On the other end of the spectrum from "will it work for me?", beware the common (but fortunately not universal) practice of "snob pricing" (i.e. anybody that stores wine must live very well, so jack up the price).

Wine coolers come in a bewildering variety of configurations, sizes, and prices. And as pointed out, it's all too easy to buy an inappropriate one that won't work.

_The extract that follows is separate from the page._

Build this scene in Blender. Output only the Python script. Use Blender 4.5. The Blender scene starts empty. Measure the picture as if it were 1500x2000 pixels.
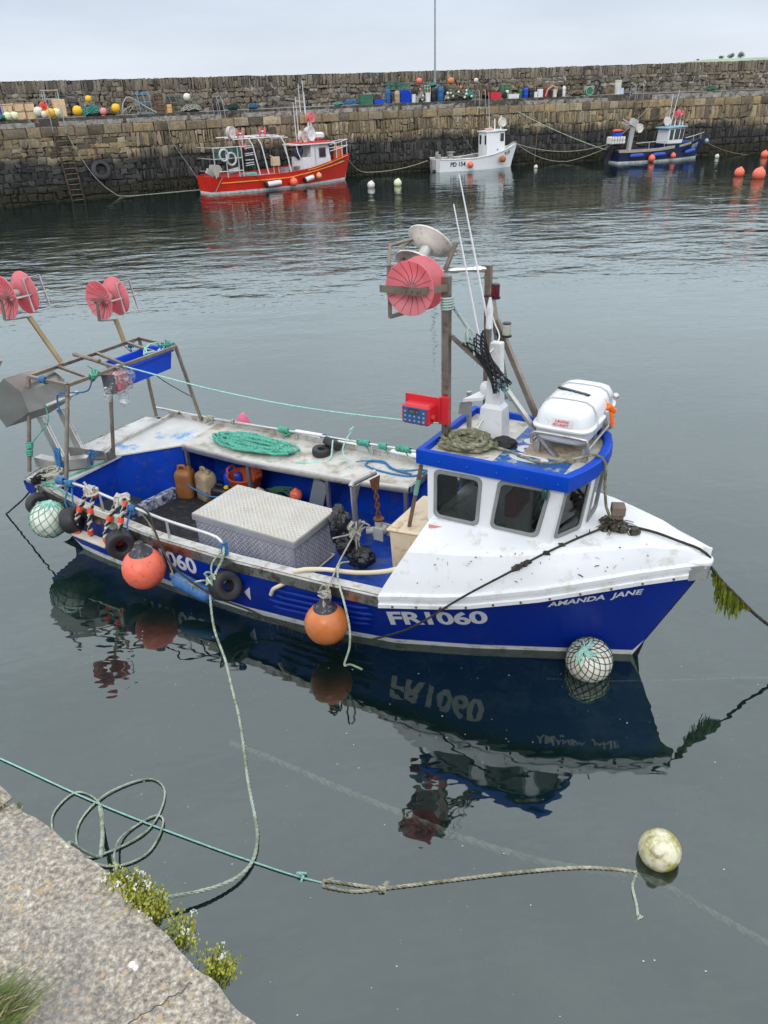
import bpy, bmesh, math, random
from mathutils import Vector, Matrix, noise
random.seed(7)
WATER_H = .075
SKY_S = 1.0
scene = bpy.context.scene
COL = scene.collection
V = Vector
PI = math.pi
# ------------------------------------------------------------------ helpers
I4 = Matrix.Identity(4)
XF = [I4]
def frame(o, deg=0.0, x=None):
    return Matrix.Translation(V(o)) @ Matrix.Rotation(math.radians(deg), 4, 'Z')
def put(M): XF[0] = M
def lerp(a, b, t): return a + (b - a) * t
def interp(tab, x):
    if x <= tab[0][0]: return tab[0][1]
    for (a, fa), (b, fb) in zip(tab, tab[1:]):
        if x <= b: return lerp(fa, fb, (x - a) / (b - a))
    return tab[-1][1]
def smooth_path(pts, step=0.05, closed=False):
    P = [V(p) for p in pts]
    if len(P) < 3:
        n = max(1, int((P[1] - P[0]).length / step)); return [P[0].lerp(P[1], i / n) for i in range(n + 1)]
    out = []; N = len(P); rng = N if closed else N - 1
    for i in range(rng):
        p1, p2 = P[i], P[(i + 1) % N]
        p0 = P[(i - 1) % N] if (closed or i > 0) else p1 * 2 - p2
        p3 = P[(i + 2) % N] if (closed or i + 2 < N) else p2 * 2 - p1
        n = max(1, int((p2 - p1).length / step))
        for k in range(n):
            t = k / n
            out.append(0.5 * ((2 * p1) + (p2 - p0) * t + (2 * p0 - 5 * p1 + 4 * p2 - p3) * t * t + (3 * p1 - p0 - 3 * p2 + p3) * t ** 3))
    if not closed: out.append(P[-1].copy())
    return out
def sag(a, b, d, n=10):
    a, b = V(a), V(b)
    return [a.lerp(b, i / n) - V((0, 0, d * 4 * (i / n) * (1 - i / n))) for i in range(n + 1)]
def frames(P, closed=False):
    T = []
    N = len(P)
    for i in range(N):
        a = P[i - 1] if (i > 0 or closed) else P[i]
        b = P[(i + 1) % N] if (i < N - 1 or closed) else P[i]
        t = b - a
        T.append(t.normalized() if t.length > 1e-9 else V((0, 0, 1)))
    u = T[0].orthogonal().normalized(); fr = []
    for t in T:
        u = u - t * u.dot(t)
        u = u.normalized() if u.length > 1e-6 else t.orthogonal().normalized()
        fr.append((u, t.cross(u)))
    return fr

class MB:
    def __init__(s): s.v = []; s.f = []; s.m = []; s.col = None
    def add(s, vs, fs, mi=0):
        o = len(s.v); s.v += [V(p) for p in vs]
        s.f += [tuple(i + o for i in f) for f in fs]; s.m += [mi] * len(fs); return s
    def hexa(s, p, mi=0):      # 8 points: bottom loop 0-3, top loop 4-7
        return s.add(p, [(3, 2, 1, 0), (4, 5, 6, 7), (0, 1, 5, 4), (1, 2, 6, 5), (2, 3, 7, 6), (3, 0, 4, 7)], mi)
    def box(s, c, d, mi=0, R=None, b=0.0):
        c = V(c); x, y, z = d[0] / 2, d[1] / 2, d[2] / 2
        R = R or Matrix.Identity(3)
        if b <= 0:
            P = [V(q) for q in ((-x, -y, -z), (x, -y, -z), (x, y, -z), (-x, y, -z), (-x, -y, z), (x, -y, z), (x, y, z), (-x, y, z))]
            return s.hexa([c + R @ q for q in P], mi)
        rings = []
        for zz, i in ((-z, b), (-z + b, 0), (z - b, 0), (z, b)):
            X, Y = x - i, y - i; q = b * .6 if i == 0 else b * .4
            rings.append([c + R @ V(w) for w in ((-X + q, -Y, zz), (X - q, -Y, zz), (X, -Y + q, zz), (X, Y - q, zz), (X - q, Y, zz), (-X + q, Y, zz), (-X, Y - q, zz), (-X, -Y + q, zz))])
        return s.loft(rings, mi=mi)
    def loft(s, rings, closed=True, caps=True, mi=0):
        n = len(rings[0]); o = len(s.v)
        for r in rings: s.v += [V(p) for p in r]
        for i in range(len(rings) - 1):
            for j in range(n if closed else n - 1):
                k = (j + 1) % n
                s.f.append((o + i * n + j, o + i * n + k, o + (i + 1) * n + k, o + (i + 1) * n + j)); s.m.append(mi)
        if caps:
            s.f.append(tuple(o + j for j in reversed(range(n)))); s.m.append(mi)
            e = o + (len(rings) - 1) * n
            s.f.append(tuple(e + j for j in range(n))); s.m.append(mi)
        return s
    def bar(s, a, b, w, h=None, mi=0, up=(0, 0, 1)):
        h = w if h is None else h
        a, b = V(a), V(b); t = (b - a).normalized(); up = V(up)
        if abs(t.dot(up)) > .98: up = V((0, 1, 0)) if abs(t.y) < .9 else V((1, 0, 0))
        x = t.cross(up).normalized(); y = x.cross(t)
        q = [x * (i * w / 2) + y * (j * h / 2) for i, j in ((-1, -1), (1, -1), (1, 1), (-1, 1))]
        return s.loft([[a + k for k in q], [b + k for k in q]], mi=mi)
    def tube(s, pts, r, n=6, closed=False, mi=0, r1=None):
        P = [V(p) for p in pts]; fr = frames(P, closed); L = len(P); rings = []
        for i, (p, (u, w)) in enumerate(zip(P, fr)):
            rr = r if r1 is None else lerp(r, r1, i / max(1, L - 1))
            rings.append([p + (u * math.cos(2 * PI * k / n) + w * math.sin(2 * PI * k / n)) * rr for k in range(n)])
        if closed: rings.append(rings[0])
        return s.loft(rings, caps=not closed, mi=mi)
    def cyl(s, a, b, r, r1=None, n=16, mi=0): return s.tube([a, b], r, n, mi=mi, r1=r if r1 is None else r1)
    def strands(s, pts, r, pitch=None, n=5, mi=0, k=3, step=None):
        pitch = pitch or r * 9
        P = smooth_path(pts, step or max(r * 1.1, pitch / 7)); fr = frames(P); d = 0.0; lines = [[] for _ in range(k)]
        for i, (p, (u, w)) in enumerate(zip(P, fr)):
            if i: d += (p - P[i - 1]).length
            for j in range(k):
                a = 2 * PI * (d / pitch + j / k)
                lines[j].append(p + (u * math.cos(a) + w * math.sin(a)) * r * .48)
        for l in lines: s.tube(l, r * .58, n, mi=mi)
        return s
    def lathe(s, prof, o=(0, 0, 0), axis=(0, 0, 1), n=20, mi=0, caps=True):
        o = V(o); t = V(axis).normalized(); u = t.orthogonal().normalized(); w = t.cross(u)
        return s.loft([[o + t * z + (u * math.cos(2 * PI * k / n) + w * math.sin(2 * PI * k / n)) * max(r, 1e-4) for k in range(n)] for r, z in prof], mi=mi, caps=caps)
    def sph(s, c, r, n=20, m=12, sc=(1, 1, 1), mi=0, axis=(0, 0, 1)):
        prof = [(r * math.sin(PI * i / m), -r * math.cos(PI * i / m)) for i in range(m + 1)]
        o = len(s.v); s.lathe(prof, (0, 0, 0), axis, n, mi)
        for i in range(o, len(s.v)): s.v[i] = V(c) + V((s.v[i].x * sc[0], s.v[i].y * sc[1], s.v[i].z * sc[2]))
        return s
    def prism(s, poly, off, mi=0):
        a = [V(p) for p in poly]; return s.loft([a, [p + V(off) for p in a]], mi=mi)
    def build(s, name, mats, parent=None, ang=35, flat=False, world=False):
        M = I4 if world else XF[0]
        vs = [M @ p for p in s.v]
        if parent is None:
            xs = [p.x for p in vs]; ys = [p.y for p in vs]; zs = [p.z for p in vs]
            loc = V(((min(xs) + max(xs)) / 2, (min(ys) + max(ys)) / 2, min(zs)))
        else:
            loc = V(parent['_w'])
        me = bpy.data.meshes.new(name)
        me.from_pydata([p - loc for p in vs], [], s.f)
        mats = mats if isinstance(mats, (list, tuple)) else [mats]
        for m in mats: me.materials.append(m)
        if len(mats) > 1: me.polygons.foreach_set('material_index', s.m)
        if s.col:
            at = me.color_attributes.new('rnd', 'FLOAT_COLOR', 'POINT')
            at.data.foreach_set('color', [c for q in s.col for c in q])
        me.update()
        bm = bmesh.new(); bm.from_mesh(me); bmesh.ops.recalc_face_normals(bm, faces=bm.faces); bm.to_mesh(me); bm.free()
        if not flat:
            me.polygons.foreach_set('use_smooth', [True] * len(me.polygons))
            me.set_sharp_from_angle(angle=math.radians(ang))
        ob = bpy.data.objects.new(name, me); COL.objects.link(ob)
        ob['_w'] = list(loc)
        if parent is None: ob.location = loc
        else: ob.parent = parent
        return ob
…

There's even another variety of "cooler" these days. They plug into the cigarette lighter in a vehicle and keep a picnic lunch cold. They're probably inappropriate for bread dough though, for several reasons:

  1. they use the wrong kind of electricity (unless you've got cigarette lighters in your kitchen:-)
  2. they waste a lot of electricity
  3. they're usually too small for bread dough
  4. they're ridiculously underpowered - most of them will "keep it cold if it's already cold", but won't chill something that starts out warm - in fact many won't do any more than "keep the lettuce from wilting"
tc's picture
tc

As for the fridge, I checked the temp and you got it right: 37 degrees because someone here likes cold soda. I wonder if you could improvise with a cheap styrafoam cooler and ice overnight...wonder what kind of temp changes that thing would go through.

jcking's picture
jcking

Great idea for a short term solution.

Jim

tc's picture
tc

Hey guys, after reading your tech oriented solutions, I thought about how I could achieve a pocket of higher temp in my 37 degree fridge. The styrofoam cooler idea wasn't feasible because I'd have to change the ice too much. So if you're broke like me, bundle your bowl of dough up in kitchen towels and cover it with oven mits. The dough is rising! I don't know what temp it is but it's got to be in the optimal range.

I couldn't help but laugh as I was doing it though.

Mira's picture
Mira

Thanks Chuck, for your reply..my refrigerator - programmed for 38 degrees - could be part of my problem too:( I don't bake enough dough to justify purchasing a new cooler so I'll take tc's solutoin of bundling my bowl up in kitchen towels/oven mitts/ maybe with a plastic bag over it.